Grammar is for clarifying meaning. Grammar is meaning. ‘I
go swimming in the afternoon: I
went swimming in the afternoon’. The selection of tense allows both sender and receiver of the message to understand whether the action was carried out on a particular afternoon, or on every afternoon as a matter of routine. Of course, on a deeper level the grammatical categories that underlie each language give fascinating glimpses into the profoundly foreign ways that other cultures see the world. (
c.f. Lakoff & Johnson).
Who needs to study grammar?
Native speakers do
not need to study grammar. They already know it. It already informs and creates the structure of their mind, the way they communicate with themselves. Writers do not need to study it. Most writers can manipulate language on an instinctual basis for certain effects. Shakespeare went to grammar school certainly, but he did not study English grammar. Dickens did not go to school for very long or very often. He also did not study English grammar. If the two greatest verbal artists in the language did not study grammar, why should other writers bother with it? Children do not need to study it beyond the mere fixing on of labels: verb noun adjective adverb sentence clause, and perhaps other labels of other parts of speech. Why? Because it will help them to learn other languages. In fact, the only people who need to study grammar, are grammarians, and language learners, and grammarians only need to study it so that they can produce grammars for language learners!

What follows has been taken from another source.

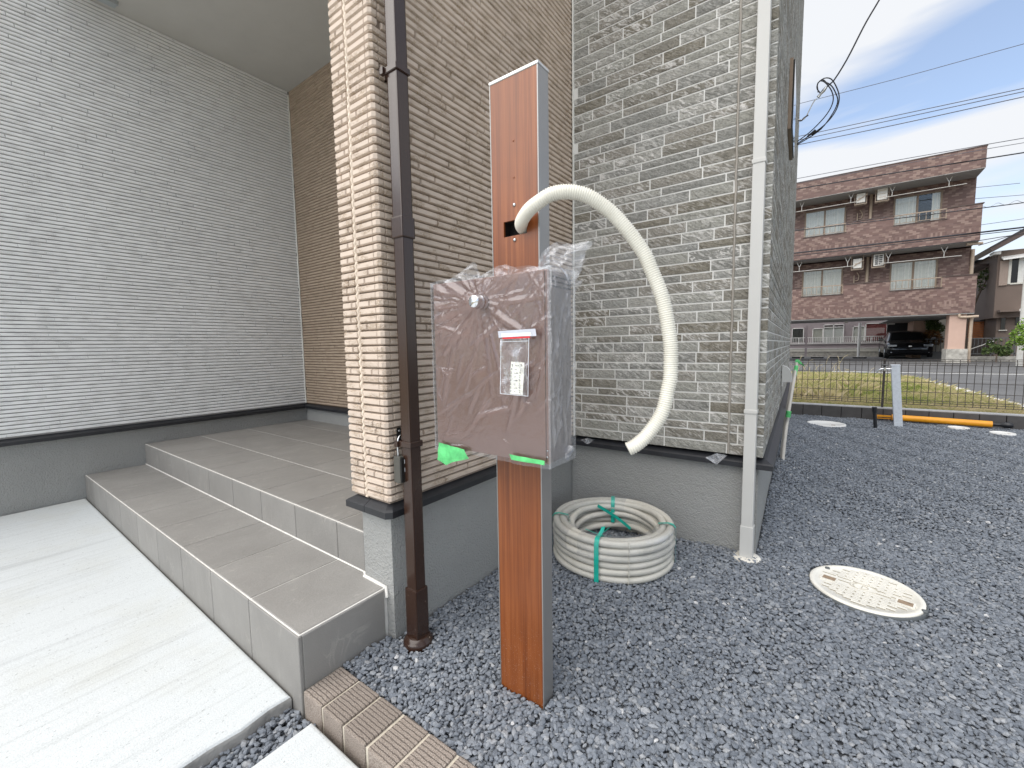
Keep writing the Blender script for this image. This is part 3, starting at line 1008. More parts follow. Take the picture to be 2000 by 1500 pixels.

So if the only people who need to study grammar are those people learning and teaching languages, then why is it that all grammars fail so dreadfully in their aim of clarifying how a language works for a person learning or teaching it? (Another rhetorical question, note how I indulge myself.)

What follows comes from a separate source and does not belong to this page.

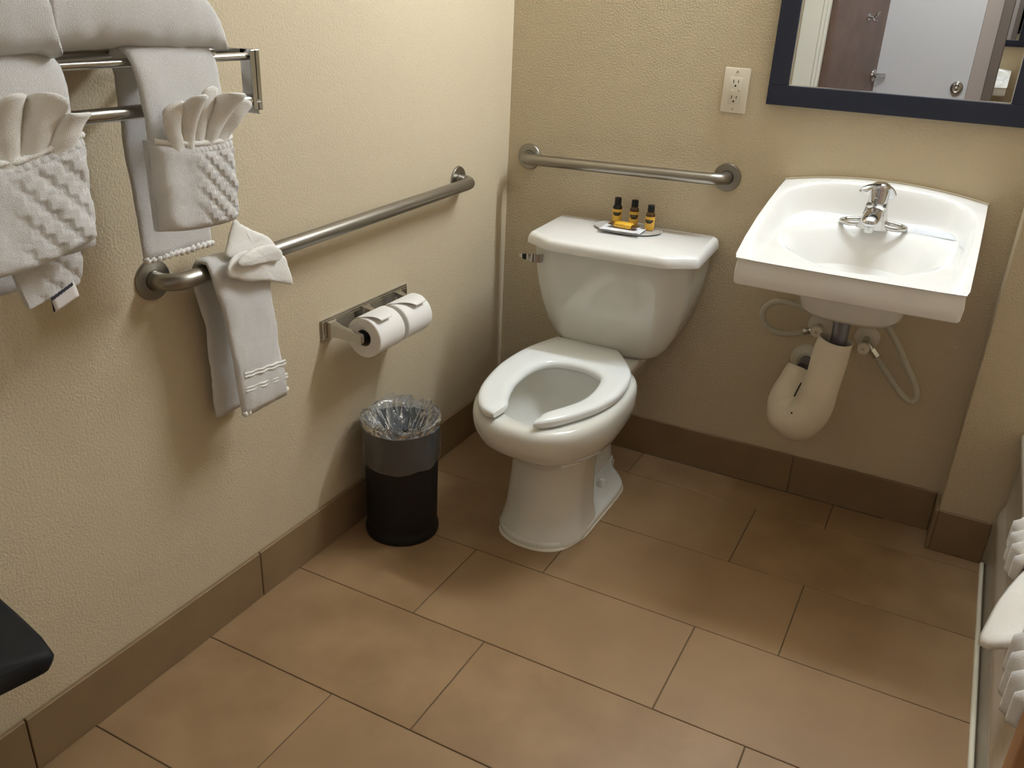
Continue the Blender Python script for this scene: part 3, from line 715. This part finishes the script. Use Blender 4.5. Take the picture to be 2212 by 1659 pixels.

The answer is the absence of understanding of the pedagogical process. There is lacking a pedagogical grammar; in other words, a way of describing the laws of creating meaning in a foreign language which can lead the learner to accurate and fluent production of that language. Grammar should be a simplification. Not a dumbing down, but a stripping down to the bare essentials. Grammar is a tool for learning language. Any tool must be simple enough to effectively perform the task it was designed for. The problem with most grammars is that the tool is so complex, that all attention is focussed on learning how to use the tool, rather than what to use it for. Lock’s functional grammar is no exception.

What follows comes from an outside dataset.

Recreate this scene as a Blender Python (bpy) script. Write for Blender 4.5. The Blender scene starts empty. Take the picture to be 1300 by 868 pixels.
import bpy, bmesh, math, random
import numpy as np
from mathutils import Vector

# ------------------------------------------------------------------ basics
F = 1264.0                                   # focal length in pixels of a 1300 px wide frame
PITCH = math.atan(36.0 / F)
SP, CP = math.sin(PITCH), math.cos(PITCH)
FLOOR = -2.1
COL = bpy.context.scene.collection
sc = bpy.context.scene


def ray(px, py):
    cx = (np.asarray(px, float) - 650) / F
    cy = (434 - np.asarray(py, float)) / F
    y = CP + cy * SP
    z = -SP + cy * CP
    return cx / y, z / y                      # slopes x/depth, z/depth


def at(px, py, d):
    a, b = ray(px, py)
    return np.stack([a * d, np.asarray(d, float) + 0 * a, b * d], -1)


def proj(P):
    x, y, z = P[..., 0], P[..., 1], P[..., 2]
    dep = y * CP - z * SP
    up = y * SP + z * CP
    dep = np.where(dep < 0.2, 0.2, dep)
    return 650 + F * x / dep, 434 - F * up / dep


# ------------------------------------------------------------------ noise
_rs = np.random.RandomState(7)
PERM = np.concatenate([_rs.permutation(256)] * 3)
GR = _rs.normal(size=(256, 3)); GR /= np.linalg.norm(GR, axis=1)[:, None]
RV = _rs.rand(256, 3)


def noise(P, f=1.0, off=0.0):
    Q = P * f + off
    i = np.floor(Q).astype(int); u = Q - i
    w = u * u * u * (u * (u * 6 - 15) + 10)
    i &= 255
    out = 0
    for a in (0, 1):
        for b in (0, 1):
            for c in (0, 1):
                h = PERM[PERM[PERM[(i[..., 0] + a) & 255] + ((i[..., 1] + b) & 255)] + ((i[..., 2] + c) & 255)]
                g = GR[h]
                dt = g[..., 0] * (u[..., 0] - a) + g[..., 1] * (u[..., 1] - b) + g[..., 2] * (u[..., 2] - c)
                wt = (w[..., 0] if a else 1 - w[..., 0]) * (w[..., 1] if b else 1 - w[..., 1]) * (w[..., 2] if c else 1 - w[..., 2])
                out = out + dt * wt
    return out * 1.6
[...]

Bearing in mind that (probably) 95% of English teachers in the world are non-native speakers, and that the 2% of native speakers who decide to become EFL teachers are only doing it until something better comes along, Lock is hopelessly, madly, burningly naïve if he thinks teachers are going to be able to understand much less be able to use in the classroom descriptions of the language such as he puts forward:
"…clauses like 63 through 65 do not simply assign an Attribute to a Carrier. They identify one participant by equating it with another participant. This is why they are called identifying process clauses. And if participant A equals participant B, then of course participant B also equals participant A. "
(Got that, class?)
While the applied linguist in me (perversely perhaps) enjoys this kind of stuff, the pedagogue in me is literally sickened by it.